Di bidang keredaksian, ia melihat betapa dunia akademik dan teoretis, bangku perkuliahan, tidak cukup signifikan untuk dijadikan pegangan atas kemampuan seseorang. Ia lebih percaya keahlian di bidang ini hanya bisa diperoleh dalam praktek di lapangan; dengan kata lain, koreksi, editing, penyuntingan, dan hal-hal yang berkaitan dengan keredaksian ini berkaitan dengan ketekunan dan keseriusan dari mereka yang menggelutinya. Tanpa ketekunan dan keseriusan, kecintaan terhadap profesi, seorang korektor atau editor hanya akan menjadi tukang, sesuatu yang mesti dihindari di dunia perbukuan yang kental dengan nilai intelektualitas dan estetika.

Menelaah Bentang mau tidak mau harus menyebutkan satu pencapaiannya yang paling teruji dan menjadi ikon dari penerbitan ini, yakni desain cover. Aspek artistik buku ini bisa jadi merupakan salah satu aspek terpenting yang membuat Bentang bisa bertahan dan berkembang sampai sekarang. Buldanul Khuri, bersama Si Ong Harry Wahyu, adalah nama yang telah berkibar tinggi sebagai perancang sampul mumpuni. Sebagaimana telah dibahas pada Matabaca Vol.1/No.2/September 2002, dua orang ini, terutama melalui buku-buku terbitan Bentang, telah membuka cakrawala yang menyegarkan dengan menempatkan desain artistik sebagai bagian penting yang membuat buku menarik minat pembaca dan menciptakan citra khusus terhadap penerbit. Meski secara jujur Buldan menyatakan bahwa apa yang telah dilakukannya dalam pengolahan desain cover ini diilhami oleh kekagumannya atas sampul buku-buku Pustaka Jaya di era 1970-an, dalam konteks kekinian Bentang dapat dicatat memunculkan trend desain cover khas Yogyakarta. Ciri khas buku dari penerbit-penerbit Yogya, dan bahkan merambah ke penerbit-penerbit di luar Yogya, adalah desain sampul yang tak ubahnya karya rupa, dari objek visual, tipografi, huruf, tata-ruang, maupun tampilan buku sebagai keseluruhan.

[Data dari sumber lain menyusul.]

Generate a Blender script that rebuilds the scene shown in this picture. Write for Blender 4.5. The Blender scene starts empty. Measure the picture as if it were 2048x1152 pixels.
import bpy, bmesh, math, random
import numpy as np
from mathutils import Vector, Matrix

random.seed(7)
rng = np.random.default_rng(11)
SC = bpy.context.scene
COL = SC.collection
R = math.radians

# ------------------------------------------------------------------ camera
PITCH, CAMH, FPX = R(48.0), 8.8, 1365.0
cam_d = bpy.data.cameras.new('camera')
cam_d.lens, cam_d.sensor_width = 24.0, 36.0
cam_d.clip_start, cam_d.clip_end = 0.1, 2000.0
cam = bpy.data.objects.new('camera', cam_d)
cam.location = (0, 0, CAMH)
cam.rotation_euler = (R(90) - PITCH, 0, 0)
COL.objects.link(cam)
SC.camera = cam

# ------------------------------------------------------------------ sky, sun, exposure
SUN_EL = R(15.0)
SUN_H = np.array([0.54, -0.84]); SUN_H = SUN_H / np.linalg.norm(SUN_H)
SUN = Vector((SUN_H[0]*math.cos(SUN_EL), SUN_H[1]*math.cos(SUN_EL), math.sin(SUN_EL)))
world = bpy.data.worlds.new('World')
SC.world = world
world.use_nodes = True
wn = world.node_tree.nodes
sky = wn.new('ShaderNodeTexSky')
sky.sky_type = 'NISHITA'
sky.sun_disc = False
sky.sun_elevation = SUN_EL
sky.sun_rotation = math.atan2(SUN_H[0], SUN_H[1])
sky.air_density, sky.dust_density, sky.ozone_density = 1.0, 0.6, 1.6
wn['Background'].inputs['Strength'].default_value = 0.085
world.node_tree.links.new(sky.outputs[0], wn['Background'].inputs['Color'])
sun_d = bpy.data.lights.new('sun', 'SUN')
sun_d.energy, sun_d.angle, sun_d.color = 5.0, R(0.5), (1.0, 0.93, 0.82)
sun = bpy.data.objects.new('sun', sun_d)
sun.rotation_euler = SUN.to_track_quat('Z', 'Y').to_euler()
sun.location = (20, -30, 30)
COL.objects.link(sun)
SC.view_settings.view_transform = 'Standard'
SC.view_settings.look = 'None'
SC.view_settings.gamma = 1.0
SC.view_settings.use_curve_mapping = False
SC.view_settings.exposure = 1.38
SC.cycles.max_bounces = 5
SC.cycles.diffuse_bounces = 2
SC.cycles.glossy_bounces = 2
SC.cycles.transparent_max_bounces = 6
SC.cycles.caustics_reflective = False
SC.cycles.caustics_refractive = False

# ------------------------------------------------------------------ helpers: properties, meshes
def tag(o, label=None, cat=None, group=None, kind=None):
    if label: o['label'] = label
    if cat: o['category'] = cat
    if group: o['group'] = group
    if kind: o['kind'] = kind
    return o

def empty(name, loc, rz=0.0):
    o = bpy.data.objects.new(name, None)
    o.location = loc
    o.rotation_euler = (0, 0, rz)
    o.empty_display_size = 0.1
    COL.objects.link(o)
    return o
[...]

Pada akhirnya, Bentang Budaya dan Buldanul Khuri adalah dua nama yang harus disebut dalam satu tarikan nafas. Pilihan-pilihan yang diambil oleh Buldan dalam mengelola Bentang bisa jadi adalah sesuatu yang jauh dari ilmu-ilmu manajemen masa kini. Akan tetapi, patut pula dihargai apa yang sudah ditempuh oleh Buldan dengan segala resiko yang ditanggungnya. Dengan penuh kesadaran, Buldan mengatakan betapa dirinya sama sekali tidak berpretensi mencapai sesuatu yang melampaui batas-batas kemampuannya sebagai pribadi. Ia bahkan menandaskan bahwa jika ternyata dirinya sudah tidak peka, tidak kreatif dan mandeg, berhenti dalam proses belajar yang terus-menerus di dunia perbukuan ini, ia telah siap menerima resiko bahwa Bentang akan pudar digerus zaman. Buldan percaya bahwa setiap orang memiliki eranya masing-masing, dengan kreativitas dan gagasan baru mereka, yang lebih segar dan berharga bagi masyarakat.